Intervals (not only) in Diatonic Chords
We started this whole section talking about the diatonic context as something essential. As well we said something about intervals in the article ... We mentioned something about their relation to the diatonic context too .... The truth is that in the final consequence musical harmony is based on intervals and their connections. Diatonic context is only a means and a tool for us to look at intervals some synoptical way, a tool to grasp musical units and mentally work with them, to remember them, to sort them somehow. But the music is created by intervals and thus we should start realizing them and appreciating them more - in the diatonic context. In other words we can say that diatonic view and interval view are two complementary perspectives. While diatonic view helps us to work with larger wholes, interval view offers understanding details.
Thus we need to look at intervals not only in general in diatonic context, as we have done already, but more specificaly in (diatonic) chords. And we should consider something what we could call a simple interval arithmetic.

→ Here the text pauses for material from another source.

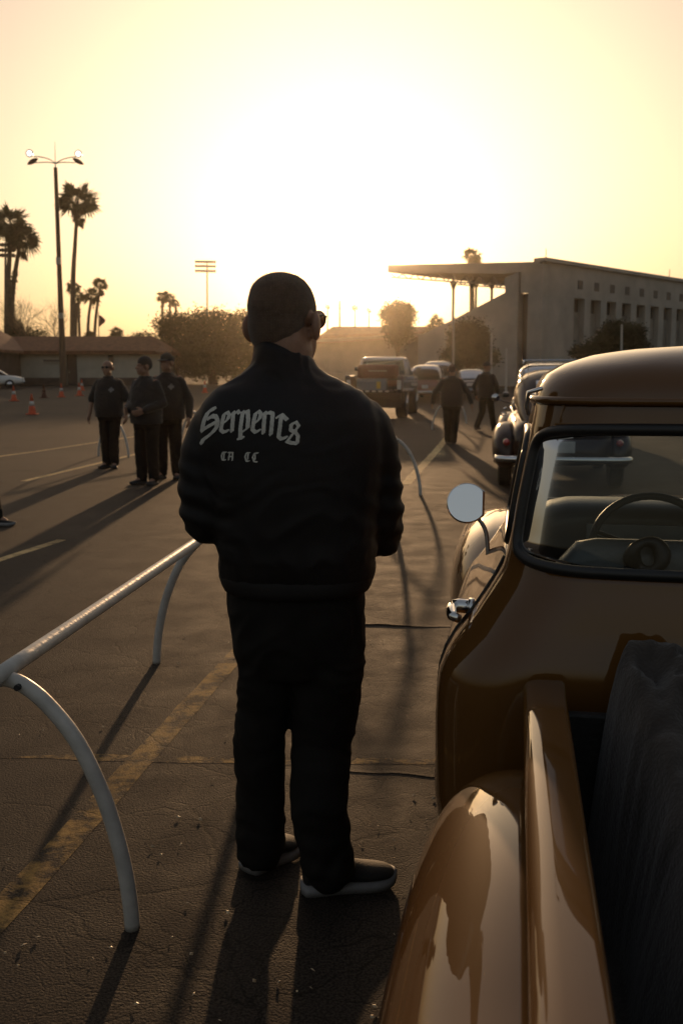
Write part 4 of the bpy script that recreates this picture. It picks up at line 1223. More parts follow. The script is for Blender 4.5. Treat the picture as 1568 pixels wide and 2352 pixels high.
def plan(i, hw, yr, yf):
    """point i (0 = middle of the rear edge, MM = middle of the front edge) on the left half of the cab outline"""
    s = -1
    if i < 0: i = -i; s = 1
    rr, rf = min(0.20, hw*0.6), min(0.17, hw*0.5)
    if yf-yr < rr+rf: k = (yf-yr)/(rr+rf)*0.98; rr *= k; rf *= k
    if i <= N1: x, y = (hw-rr)*i/N1, yr-0.0
    elif i <= N1+N2:
        a = (i-N1)/N2*math.pi/2; x, y = hw-rr+rr*math.sin(a), yr+rr-rr*math.cos(a)
    elif i <= N1+N2+N3: t = (i-N1-N2)/N3; x, y = hw, yr+rr+(yf-rf-yr-rr)*t
    elif i <= N1+2*N2+N3:
        a = (i-N1-N2-N3)/N2*math.pi/2; x, y = hw-rf+rf*math.cos(a), yf-rf+rf*math.sin(a)
    else: t = (i-N1-2*N2-N3)/N1; x, y = (hw-rf)*(1-t), yf
    # the rear and front walls bow outwards slightly
    b = 0.03*(1-(x/hw)**2)
    if i <= N1+N2: y -= b
    elif i >= N1+N2+N3: y += b*1.5
    return s*x, y
def csurf(i, z):
    hw, yr, yf = smooth_table(cabtab, z)
    while i > MM: i -= 2*MM
    while i < -MM: i += 2*MM
    x, y = plan(i, hw, yr, yf)
    return Vector((x, y, z))
holes = {'rear_window': (0.0, 1.283, N1+N2*0.74, 0.168, 9.0), 'side_window_l': (N1+N2+N3*0.46, 1.275, N3*0.40, 0.150, 6.0), 'side_window_r': (-(N1+N2+N3*0.46), 1.275, N3*0.40, 0.150, 6.0),
         'windscreen': (MM, 1.278, N1+N2*0.75, 0.155, 6.0)}
def wrapd(a):
    while a > MM: a -= 2*MM
    while a < -MM: a += 2*MM
    return a
def inhole(i, z):
    for k, (ic, zc, ia, za, n) in holes.items():
        if abs(wrapd(i-ic)/ia)**n+abs((z-zc)/za)**n < 1: return k
    return None
zs = [.30, .36, .42, .5, .6, .7, .77, .82, .86, .9, .94, .98, 1.02, 1.06, 1.09] + [1.10+0.0125*i for i in range(1, 32)] + [1.51, 1.52, 1.53, 1.545]
bm = bmesh.new()
cols = list(range(-MM, MM))
gv = [[bm.verts.new(csurf(i, z)) for i in cols] for z in zs]
kept = set(); holev = set(); n = len(cols)
for j in range(len(zs)-1):
    zc = (zs[j]+zs[j+1])/2
    for q in range(n):
        r_ = (q+1) % n
        vs = (gv[j][q], gv[j][r_], gv[j+1][r_], gv[j+1][q])
        h = inhole(cols[q]+0.5, zc)
        if h:
            for v, ii, zz in ((vs[0], cols[q], zs[j]), (vs[1], cols[q]+1, zs[j]), (vs[2], cols[q]+1, zs[j+1]), (vs[3], cols[q], zs[j+1])): holev.add((v, h, ii, zz))
        else:
            bm.faces.new(vs)
for v, h, ii, zz in holev:
    if v.link_faces:
        ic, zc, ia, za, nn = holes[h]
        a, b = wrapd(ii-ic)/ia, (zz-zc)/za
        m_ = (abs(a)**nn+abs(b)**nn)**(1/nn)
        v.co = csurf(ic+a/m_*ia, zc+b/m_*za)
loose = [v for v in bm.verts if not v.link_faces]
bmesh.ops.delete(bm, geom=loose, context='VERTS')
# roof dome
prev = gv[-1]
for hw, yr, yf, z in dome[1:]:
    cur = []
    for i in cols:
        x, y = plan(i, hw, yr, yf); cur.append(bm.verts.new((x, y, z)))
    for q in range(n):
        r_ = (q+1) % n; bm.faces.new((prev[q], prev[r_], cur[r_], cur[q]))
    prev = cur
cv = bm.verts.new((0, 0.475, 1.657))
for q in range(n): bm.faces.new((prev[q], prev[(q+1) % n], cv))
bmesh.ops.recalc_face_normals(bm, faces=bm.faces)
cab = obj('cab', bm, M['gold'], tk, True)
sm = cab.modifiers.new('thickness', 'SOLIDIFY'); sm.thickness = 0.022; sm.offset = -1
for k, (ic, zc, ia, za, nn) in holes.items():
    curve = []
    for t in range(120):
        a = 2*math.pi*t/120; c, s = math.cos(a), math.sin(a)
        e = 2/nn
        curve.append((math.copysign(abs(c)**e, c), math.copysign(abs(s)**e, s)))
    # even spacing round the outline
    bm = bmesh.new()
    pts = [csurf(ic+x*ia, zc+y*za) for x, y in curve]
    even = [pts[0]]
    for q in pts[1:]:
        if (q-even[-1]).length > 0.008: even.append(q)
    add_tube(bm, even, 0.0145 if k == 'rear_window' else 0.013, 8, closed=True)
    nm = k.replace('_l', '').replace('_r', '') if k.startswith('side') else k
    gk = obj('window_gasket', bm, M['gasket'], tk, True)
    bm = bmesh.new(); rows = []
    for jy in range(13):
        y = -1+2*jy/12; y *= 0.995
        xm = (1-abs(y)**nn)**(1/nn)
        rows.append([csurf(ic+(-1+2*jx/24)*xm*ia, zc+y*za)+Vector((0, 0, 0)) for jx in range(25)])
    add_loft(bm, rows, closed=False)
    obj(nm, bm, M['glass'], tk, True)
# rain gutter round the roof edge
bm = bmesh.new()
gut = [csurf(i, 1.515)+Vector((0, 0, 0.0)) for i in range(-MM, MM, 2)]
cen = Vector((0, .47, 1.515))
add_tube(bm, [p_+(p_-cen).normalized()*0.010 for p_ in gut], 0.011, 6, closed=True)
obj('rain_gutter', bm, M['gold'], tk, True)
for s in (-1, 1):
    bm = bmesh.new()
    add_tube(bm, [(s*.60, .12, 1.545), (s*.632, .13, 1.535), (s*.636, .14, 1.50), (s*.63, .135, 1.48)], 0.0055, 7)
    obj('gutter_end', bm, M['chrome'], tk, True)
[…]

Intervals in Chords: What types of basic chords we have? First we have triads. Minor and major. We will look at diminished too. Then we have four-note chords (seventh chords). They are extensions of triads. In the diatonic context we have major major, major dominant and minor dominant chords. To have the set more complete, we will add two more types - minor major and diminished. And we will look at intervals in them. First the triads (We will look at intervals among all their tones. It is important not only because chords can appear in inverted positions, but because they appear in reduced forms too):
Here we see all the intervals that can occur in the context of the mentioned triads. What interval-arithmetic knowledge can we take away?
M3 + m3 = P5
m3 + P4 = m6
M3 + P4 = M6
m3 + m3 = TT
m3 + TT = m3 + m3 + m3 = M6
Now let's look at seventh chords and all the new intervals that they bring:
We can extend our ruleset as follows:
M2 + M3 = TT
P5 + m3 = M3 + m3 + m3 = m7
P5 + M2 = M3 + m3 + M2 = M6
m2 + M3 = P4
M2 + m3 = P4
P5 + M3 = M3 + m3 + M3 = M7
M3 + M3 = m6
m2 + m3 = M3
P5 + m2 = M3 + m3 + m2 = m6
What is all this good for? For better orientation in analysed pieces. We don't say you should start memorizing these rules now as a multiplication table. We just think that sooner or later, if you analyze the music you play, you will need and you will have this ruleset in your head. It is better to learn it while working on the keyboard than from the paper. But sometimes a paper can be helpful.